Requirement -
Copy every line of the data that contains the string "scene".

+++ Raw data

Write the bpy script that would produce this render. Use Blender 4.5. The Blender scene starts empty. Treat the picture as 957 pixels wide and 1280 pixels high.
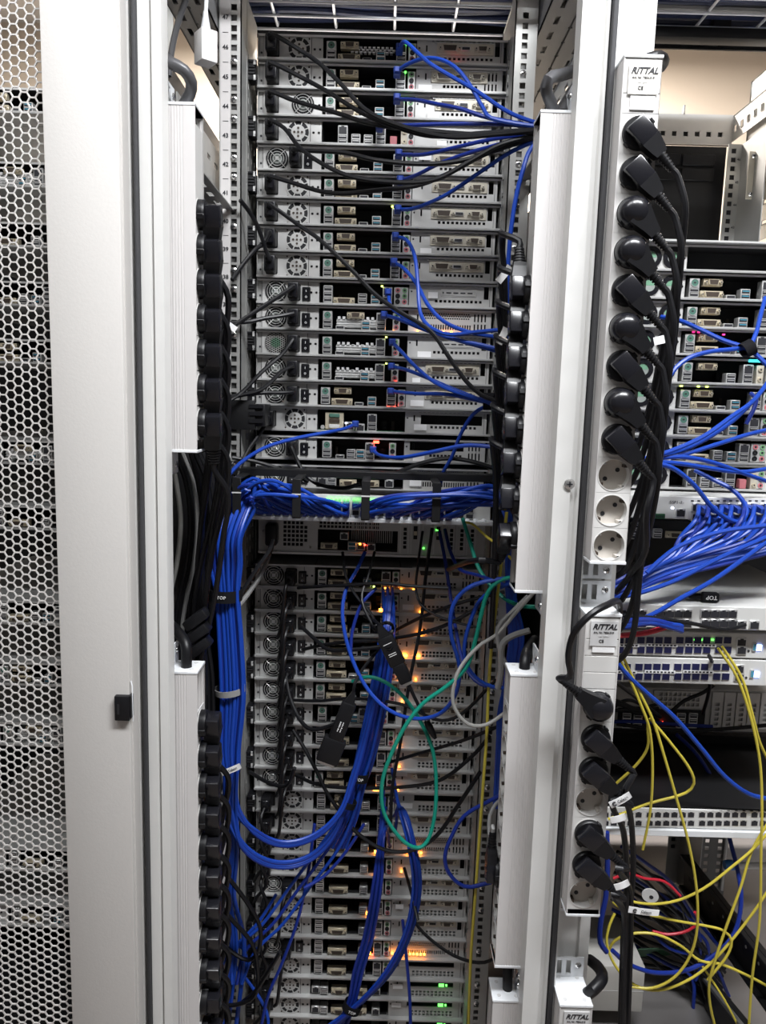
import bpy, bmesh, math, random
from math import sin, cos, pi, radians, atan, sqrt
from mathutils import Vector, Matrix
random.seed(7)
SC = bpy.context.scene
COL = SC.collection

# ------------------------------------------------------------------ camera
F_PX, W_PX, H_PX = 960.0, 957.0, 1280.0
PITCH, ROLL = atan(F_PX / 6700.0), atan((478.5 - 288.0) / 6700.0)
CAM = Vector((0, 0, 1.55))
_F = Vector((0, cos(PITCH), -sin(PITCH)))
_R0 = Vector((1, 0, 0)); _U0 = Vector((0, sin(PITCH), cos(PITCH)))
_R = cos(ROLL) * _R0 + sin(ROLL) * _U0
_U = -sin(ROLL) * _R0 + cos(ROLL) * _U0
cd = bpy.data.cameras.new('camera'); cam = bpy.data.objects.new('camera', cd); COL.objects.link(cam)
cam.matrix_world = Matrix(((_R.x, _U.x, -_F.x, CAM.x), (_R.y, _U.y, -_F.y, CAM.y), (_R.z, _U.z, -_F.z, CAM.z), (0, 0, 0, 1)))
cd.sensor_fit = 'VERTICAL'; cd.sensor_height = 36.0; cd.lens = 36.0 * F_PX / H_PX
cd.clip_start = 0.05; cd.clip_end = 60
SC.camera = cam

def P(px, py, Y):
    """point of the plane y=Y that the photograph shows at pixel (px, py)"""
    d = _F + (px - 478.5) / F_PX * _R + (640 - py) / F_PX * _U
    return CAM + d * (Y / d.y)

# ------------------------------------------------------------------ world, lamps, exposure
SC.view_settings.view_transform = 'Standard'
SC.view_settings.look = 'None'
SC.view_settings.gamma = 1.0
SC.view_settings.use_curve_mapping = False
SC.view_settings.exposure = 0.0
wd = bpy.data.worlds.new('room_air'); SC.world = wd; wd.use_nodes = True
wd.node_tree.nodes['Background'].inputs[0].default_value = (1.0, 0.97, 0.95, 1)
wd.node_tree.nodes['Background'].inputs[1].default_value = 0.10

def area(name, loc, sx, sy, power, color=(1, 1, 1), rot=(0, 0, 0)):
    l = bpy.data.lights.new(name, 'AREA'); l.shape = 'RECTANGLE'; l.size = sx; l.size_y = sy
    l.energy = power; l.color = color
    o = bpy.data.objects.new(name, l); COL.objects.link(o); o.location = loc; o.rotation_euler = rot
    return o
CEIL = 3.05
LAMPS = [(-0.70, 0.22, 17.5, (0.95, 0.97, 1.0)), (0.62, 0.20, 76.0, (0.95, 0.97, 1.0)), (0.1, 2.6, 200.0, (1.0, 0.92, 0.85))]
for lx_, ly_, pw_, c_ in LAMPS:
    area('ceiling_lamp_light', (lx_, ly_, CEIL - 0.075), 1.15, 0.22, pw_, c_)

# ------------------------------------------------------------------ materials
def mat(name, col, rough=0.5, metal=0.0, emit=None, es=1.0, noise=0.0, nscale=40.0, bump=0.0, spec=0.5, coat=0.0, stretch=None):
    m = bpy.data.materials.new(name); m.use_nodes = True
    nt = m.node_tree; b = nt.nodes['Principled BSDF']
    b.inputs['Base Color'].default_value = (*col, 1); b.inputs['Roughness'].default_value = rough
    b.inputs['Metallic'].default_value = metal
    b.inputs['Specular IOR Level'].default_value = spec
    if coat: b.inputs['Coat Weight'].default_value = coat
    if emit:
        b.inputs['Emission Color'].default_value = (*emit, 1); b.inputs['Emission Strength'].default_value = es
    if noise or bump:
        tc = nt.nodes.new('ShaderNodeTexCoord'); n = nt.nodes.new('ShaderNodeTexNoise')
        n.inputs['Scale'].default_value = nscale; n.inputs['Detail'].default_value = 4
        src = tc.outputs['Object']
        if stretch:
            mp = nt.nodes.new('ShaderNodeMapping'); mp.inputs['Scale'].default_value = stretch
            nt.links.new(src, mp.inputs[0]); src = mp.outputs[0]
        nt.links.new(src, n.inputs['Vector'])
        if noise:
            mx = nt.nodes.new('ShaderNodeMix'); mx.data_type = 'RGBA'
            mx.inputs[6].default_value = (*[max(0, c * (1 - noise)) for c in col], 1)
            mx.inputs[7].default_value = (*[min(1, c * (1 + noise)) for c in col], 1)
            nt.links.new(n.outputs['Fac'], mx.inputs[0]); nt.links.new(mx.outputs[2], b.inputs['Base Color'])
        if bump:
            bp = nt.nodes.new('ShaderNodeBump'); bp.inputs['Strength'].default_value = bump; bp.inputs['Distance'].default_value = 0.001
            nt.links.new(n.outputs['Fac'], bp.inputs['Height']); nt.links.new(bp.outputs[0], b.inputs['Normal'])
    return m
M = {}
M['door'] = mat('powder_coat_light_grey', (0.60, 0.58, 0.555), 0.45, noise=0.03, nscale=300, bump=0.12)
M['frame'] = mat('frame_light_grey', (0.68, 0.675, 0.655), 0.4, noise=0.03, nscale=60, bump=0.05)
M['rubber'] = mat('seal_rubber', (0.035, 0.035, 0.038), 0.75, noise=0.2, nscale=200)
M['pdu'] = mat('pdu_aluminium_white', (0.62, 0.60, 0.59), 0.42, noise=0.02, nscale=80)
M['pdumod'] = mat('pdu_module_plastic', (0.66, 0.65, 0.63), 0.4, noise=0.02, nscale=50)
M['pducap'] = mat('pdu_cap_white', (0.78, 0.80, 0.82), 0.35, noise=0.02, nscale=50)
M['beige'] = mat('socket_beige', (0.56, 0.52, 0.47), 0.45, noise=0.03, nscale=90)
M['black'] = mat('black_plastic', (0.0075, 0.0075, 0.009), 0.42, spec=0.35, noise=0.2, nscale=120)
M['blackgloss'] = mat('black_gloss_plastic', (0.010, 0.010, 0.013), 0.24, noise=0.1, nscale=60)
M['blackmat'] = mat('black_velcro', (0.007, 0.007, 0.009), 0.85, spec=0.2, noise=0.3, nscale=400, bump=0.4)
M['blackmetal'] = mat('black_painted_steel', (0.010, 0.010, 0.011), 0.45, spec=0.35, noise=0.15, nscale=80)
M['cordgrey'] = mat('grey_cable_sheath', (0.27, 0.27, 0.265), 0.45, noise=0.05, nscale=60)
M['cordlight'] = mat('pale_grey_cable_sheath', (0.45, 0.45, 0.43), 0.45, noise=0.05, nscale=60)
M['cord'] = mat('black_cable_sheath', (0.0065, 0.0065, 0.008), 0.42, spec=0.35, noise=0.1, nscale=60)
M['blue'] = mat('blue_cable_sheath', (0.010, 0.055, 0.38), 0.36, spec=0.4, noise=0.12, nscale=30)
M['bluedark'] = mat('dark_blue_cable_sheath', (0.009, 0.028, 0.24), 0.38, spec=0.4, noise=0.12, nscale=30)
M['bluecon'] = mat('blue_connector_boot', (0.018, 0.055, 0.33), 0.4, noise=0.08, nscale=60)
M['green'] = mat('green_cable_sheath', (0.006, 0.27, 0.19), 0.36, noise=0.1, nscale=30)
M['yellow'] = mat('yellow_fibre_sheath', (0.60, 0.50, 0.06), 0.4, noise=0.08, nscale=30)
M['red'] = mat('red_cable_sheath', (0.55, 0.02, 0.04), 0.4, noise=0.08, nscale=30)
M['steel'] = mat('zinc_steel', (0.45, 0.45, 0.435), 0.42, metal=0.55, noise=0.10, nscale=25, stretch=(1, 1, 1))
M['chassis'] = mat('server_steel', (0.45, 0.45, 0.44), 0.42, metal=0.35, noise=0.07, nscale=35, bump=0.03)
M['lip'] = mat('tray_edge_steel', (0.66, 0.66, 0.65), 0.33, metal=0.3, noise=0.06, nscale=35)
M['psu'] = mat('psu_steel', (0.56, 0.557, 0.545), 0.45, metal=0.22, noise=0.05, nscale=50)
M['cream'] = mat('card_bracket_nickel', (0.60, 0.56, 0.47), 0.4, metal=0.25, noise=0.05, nscale=40)
M['gold'] = mat('connector_shell_nickel', (0.66, 0.59, 0.45), 0.35, metal=0.4, noise=0.05, nscale=90)
M['silver'] = mat('port_shell_tin', (0.74, 0.74, 0.73), 0.3, metal=0.6, noise=0.04, nscale=90)
M['screw'] = mat('screw_nickel', (0.80, 0.80, 0.79), 0.22, metal=0.9, noise=0.04, nscale=200)
M['wire'] = mat('tray_wire_zinc', (0.80, 0.82, 0.86), 0.3, metal=0.35, noise=0.06, nscale=60)
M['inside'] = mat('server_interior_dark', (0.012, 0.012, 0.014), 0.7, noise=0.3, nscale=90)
M['fanhub'] = mat('fan_label', (0.30, 0.33, 0.31), 0.5, noise=0.15, nscale=150)
M['fanlabel'] = mat('fan_label_green', (0.16, 0.34, 0.22), 0.5, noise=0.25, nscale=90)
M['pcb'] = mat('board_brown', (0.16, 0.055, 0.02), 0.5, noise=0.3, nscale=120)
M['pcbg'] = mat('board_green', (0.02, 0.10, 0.04), 0.5, noise=0.3, nscale=120)
M['usbblue'] = mat('usb_tongue_blue', (0.07, 0.30, 0.42), 0.4, noise=0.05)
M['ps2'] = mat('ps2_green', (0.07, 0.17, 0.13), 0.5, noise=0.05)
M['pink'] = mat('audio_pink', (0.50, 0.16, 0.18), 0.5, noise=0.05)
M['lime'] = mat('audio_green', (0.18, 0.36, 0.18), 0.5, noise=0.05)
M['dvi'] = mat('dvi_insert', (0.05, 0.035, 0.025), 0.5, noise=0.1)
M['paper'] = mat('sticker_white', (0.93, 0.93, 0.93), 0.6, noise=0.01)
M['labelgrey'] = mat('type_plate_grey', (0.62, 0.62, 0.62), 0.5, noise=0.02)
M['plateyel'] = mat('type_plate_ivory', (0.74, 0.72, 0.66), 0.5, noise=0.02)
M['ink'] = mat('ink_black', (0.02, 0.02, 0.025), 0.6, noise=0.05)
M['inkw'] = mat('ink_white', (0.75, 0.75, 0.75), 0.6, noise=0.02)
M['ledo'] = mat('led_orange', (0.9, 0.3, 0.02), 0.4, emit=(1.0, 0.30, 0.03), es=13)
M['ledg'] = mat('led_green', (0.1, 0.8, 0.1), 0.4, emit=(0.12, 1.0, 0.10), es=3.5)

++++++

Solution to this exercise -
Write the bpy script that would produce this render. Use Blender 4.5. The Blender scene starts empty. Treat the picture as 957 pixels wide and 1280 pixels high.
SC = bpy.context.scene